Stability Analysis of Unsaturated Slopes Stricken by Wildfires

Climate change has led to more severe and frequent droughts, creating more fuel to sparkle more wildfires worldwide. Wildfires are now occurring more frequently, at higher severity, and higher elevations. Adverse impacts of wildfires accumulate by post-fire geohazards, such as shallow landslides that may occur due to fire-induced changes in soil and land cover. This study aims to develop an analytical framework to evaluate the stability of wildfire-stricken slopes subjected to heavy rainfalls. An analytical framework for transient infinite slope stability analysis of variably saturated soils is developed by employing a closed-form solution of the Richards equation to capture water flow in slopes while considering the transpiration effect.
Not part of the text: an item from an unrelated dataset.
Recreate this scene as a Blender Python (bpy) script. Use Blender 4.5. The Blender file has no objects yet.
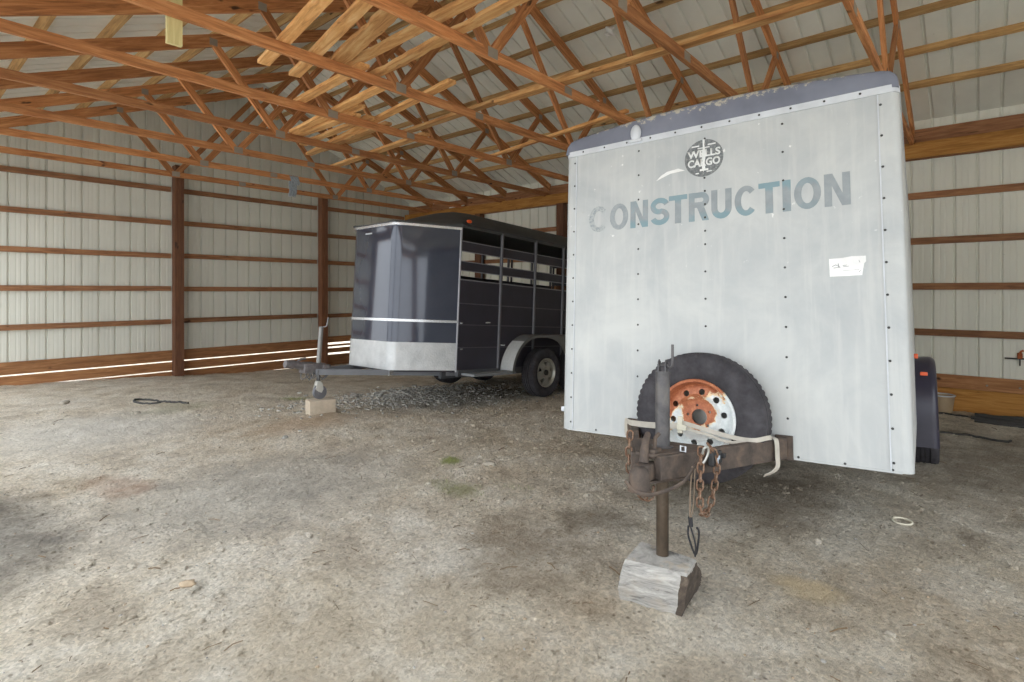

The proposed model captures the effects of initial soil conditions, time-varying rainfall intensity, and wildfire-induced changes in soil mechanical and hydraulic properties, root reinforcement, and transpiration rate. The model is used in a set of parametric studies to examine the effect of soil type, burn severity, slope angle, and soil thickness. It is demonstrated that fire could decrease the factor of safety to rainfall- triggered landslides by up to 20%. The proposed model uses measurable landscape characteristics and hydro-mechanical properties of soils and can be used in developing landslide hazard maps for wildfire-prone areas.